> _Data block_
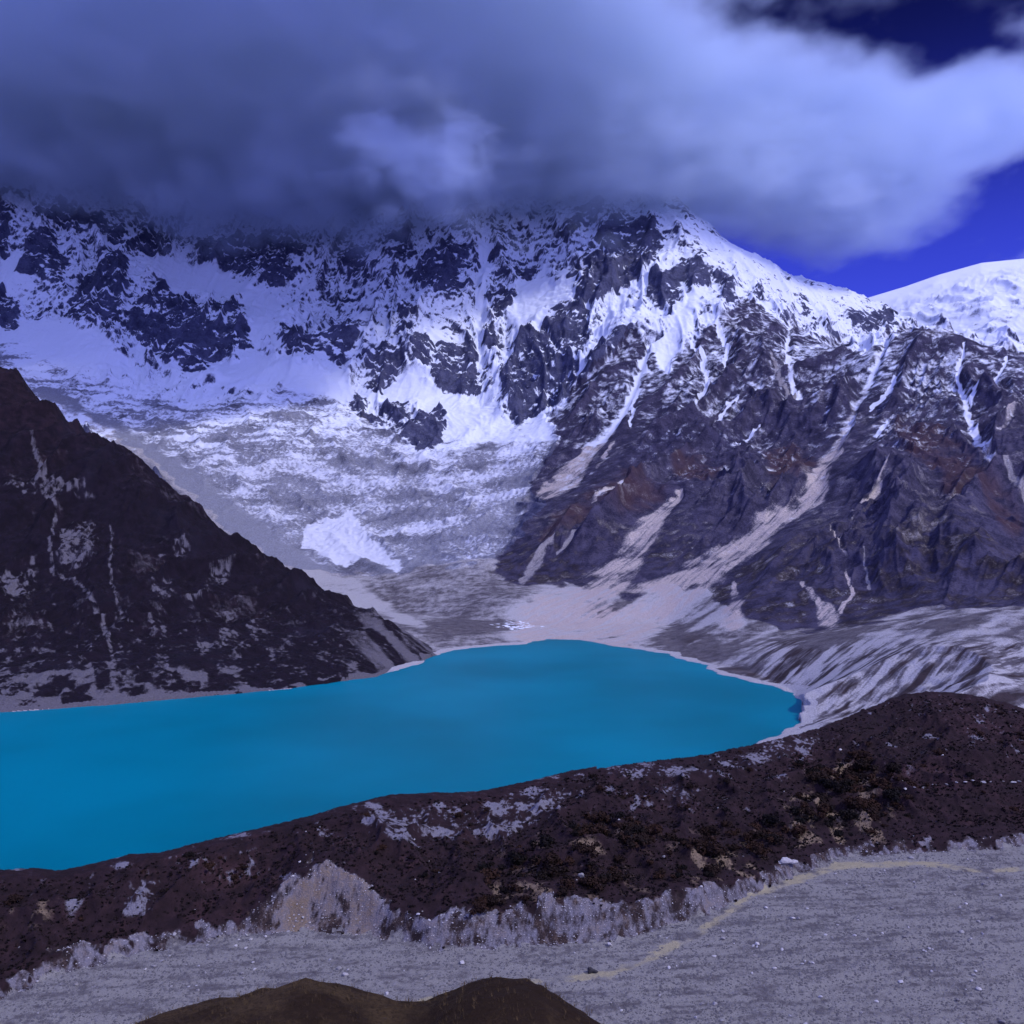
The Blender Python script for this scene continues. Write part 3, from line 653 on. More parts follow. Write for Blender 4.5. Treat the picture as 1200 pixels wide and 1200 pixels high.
for k, name, m, lab, cat in [
    (0, 'mountain', M_MTN, 'snow-covered rocky massif with dark cliffs, its summits inside the cloud', 'mountain'),
    (1, 'mountain_flank', M_FLK, 'dark bare rocky flank cut by pale gullies above the lake inlet', 'mountainside'),
    (2, 'glacier', M_ICE, 'broken grey and white glacier in the bowl below the snowy cliffs', 'glacier'),
    (3, 'valley_floor', M_DEB, 'pale rubble flats and fans between glacier, flank and lake', 'valley'),
    (4, 'snow_peak', M_MTN, 'smooth bright snow peak under blue sky behind the rocky flank', 'mountain'),
    (5, 'hill', M_HIL, 'dark brown hill sloping down to the lake, with pale patches and tracks', 'hill'),
    (6, 'moraine', M_MOR, 'long dark heath-covered ridge damming the lake above the gravel plain', 'ridge'),
    (7, 'gravel_plain', M_PLN, 'flat pale grey gravel plain below the dark ridge', 'ground'),
    (8, 'stream_bed', M_PLN, 'pale yellowish sandy dry channel winding over the gravel plain', 'stream bed')]:
    fm = freg == k
    if fm.any():
        describe(grid_mesh(name, fm, m), lab, cat, 'structure')
print('terrain meshes', time.time() - T0)

def mesh_obj(name, verts, faces, materials, smooth=True, mi=None):
    me = bpy.data.meshes.new(name); me.from_pydata([tuple(map(float, v)) for v in verts], [], faces); me.update()
    for m in materials: me.materials.append(m)
    if smooth: me.polygons.foreach_set('use_smooth', np.ones(len(me.polygons), bool))
    if mi is not None: me.polygons.foreach_set('material_index', np.array(mi, np.int32))
    o = bpy.data.objects.new(name, me); C.objects.link(o)
    return o

# ------------------------------------------------------------------ lake
lx = np.arange(-1900, 420, 20.0); ly = np.arange(380, 1640, 20.0)
LXg, LYg = np.meshgrid(lx, ly)
lsd = poly_sd(LXg.astype(f32), LYg.astype(f32), LAKE, 400)
keep = lsd > -45
ids = -np.ones(LXg.shape, int); vs = []; fs = []
ids[keep] = np.arange(keep.sum()); vs = np.stack([LXg[keep], LYg[keep], np.zeros(keep.sum())], -1)
for i in range(len(ly) - 1):
    for j in range(len(lx) - 1):
        q = (ids[i, j], ids[i, j + 1], ids[i + 1, j + 1], ids[i + 1, j])
        if min(q) >= 0: fs.append(q)
m, nt, out = mat('glacial_water')
b = N(nt, 'ShaderNodeBsdfPrincipled'); P = N(nt, 'ShaderNodeTexCoord').outputs['Object']
n1 = noise(nt, P, 0.0035, 3, .5)
nt.links.new(mixc(nt, ramp(nt, n1, .3, .7), (0.0, 0.120, 0.172), (0.0, 0.172, 0.25)), b.inputs['Base Color'])
b.inputs['Roughness'].default_value = 0.38; b.inputs['IOR'].default_value = 1.33; b.inputs['Specular IOR Level'].default_value = 0.03
bm = N(nt, 'ShaderNodeBump'); bm.inputs['Strength'].default_value = 0.25; bm.inputs['Distance'].default_value = 0.12
nt.links.new(noise(nt, P, 0.45, 3, .6), bm.inputs['Height']); nt.links.new(bm.outputs[0], b.inputs['Normal'])
nt.links.new(b.outputs[0], out.inputs[0])
describe(mesh_obj('lake', vs, fs, [m]), 'opaque turquoise glacial lake between dark ridge and mountains', 'lake', 'structure')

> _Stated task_
Reproduce the whole listing above word for word, but not its pictures.

> _Finished answer_
The Blender Python script for this scene continues. Write part 3, from line 653 on. More parts follow. Write for Blender 4.5. Treat the picture as 1200 pixels wide and 1200 pixels high.
for k, name, m, lab, cat in [
    (0, 'mountain', M_MTN, 'snow-covered rocky massif with dark cliffs, its summits inside the cloud', 'mountain'),
    (1, 'mountain_flank', M_FLK, 'dark bare rocky flank cut by pale gullies above the lake inlet', 'mountainside'),
    (2, 'glacier', M_ICE, 'broken grey and white glacier in the bowl below the snowy cliffs', 'glacier'),
    (3, 'valley_floor', M_DEB, 'pale rubble flats and fans between glacier, flank and lake', 'valley'),
    (4, 'snow_peak', M_MTN, 'smooth bright snow peak under blue sky behind the rocky flank', 'mountain'),
    (5, 'hill', M_HIL, 'dark brown hill sloping down to the lake, with pale patches and tracks', 'hill'),
    (6, 'moraine', M_MOR, 'long dark heath-covered ridge damming the lake above the gravel plain', 'ridge'),
    (7, 'gravel_plain', M_PLN, 'flat pale grey gravel plain below the dark ridge', 'ground'),
    (8, 'stream_bed', M_PLN, 'pale yellowish sandy dry channel winding over the gravel plain', 'stream bed')]:
    fm = freg == k
    if fm.any():
        describe(grid_mesh(name, fm, m), lab, cat, 'structure')
print('terrain meshes', time.time() - T0)

def mesh_obj(name, verts, faces, materials, smooth=True, mi=None):
    me = bpy.data.meshes.new(name); me.from_pydata([tuple(map(float, v)) for v in verts], [], faces); me.update()
    for m in materials: me.materials.append(m)
    if smooth: me.polygons.foreach_set('use_smooth', np.ones(len(me.polygons), bool))
    if mi is not None: me.polygons.foreach_set('material_index', np.array(mi, np.int32))
    o = bpy.data.objects.new(name, me); C.objects.link(o)
    return o

# ------------------------------------------------------------------ lake
lx = np.arange(-1900, 420, 20.0); ly = np.arange(380, 1640, 20.0)
LXg, LYg = np.meshgrid(lx, ly)
lsd = poly_sd(LXg.astype(f32), LYg.astype(f32), LAKE, 400)
keep = lsd > -45
ids = -np.ones(LXg.shape, int); vs = []; fs = []
ids[keep] = np.arange(keep.sum()); vs = np.stack([LXg[keep], LYg[keep], np.zeros(keep.sum())], -1)
for i in range(len(ly) - 1):
    for j in range(len(lx) - 1):
        q = (ids[i, j], ids[i, j + 1], ids[i + 1, j + 1], ids[i + 1, j])
        if min(q) >= 0: fs.append(q)
m, nt, out = mat('glacial_water')
b = N(nt, 'ShaderNodeBsdfPrincipled'); P = N(nt, 'ShaderNodeTexCoord').outputs['Object']
n1 = noise(nt, P, 0.0035, 3, .5)
nt.links.new(mixc(nt, ramp(nt, n1, .3, .7), (0.0, 0.120, 0.172), (0.0, 0.172, 0.25)), b.inputs['Base Color'])
b.inputs['Roughness'].default_value = 0.38; b.inputs['IOR'].default_value = 1.33; b.inputs['Specular IOR Level'].default_value = 0.03
bm = N(nt, 'ShaderNodeBump'); bm.inputs['Strength'].default_value = 0.25; bm.inputs['Distance'].default_value = 0.12
nt.links.new(noise(nt, P, 0.45, 3, .6), bm.inputs['Height']); nt.links.new(bm.outputs[0], b.inputs['Normal'])
nt.links.new(b.outputs[0], out.inputs[0])
describe(mesh_obj('lake', vs, fs, [m]), 'opaque turquoise glacial lake between dark ridge and mountains', 'lake', 'structure')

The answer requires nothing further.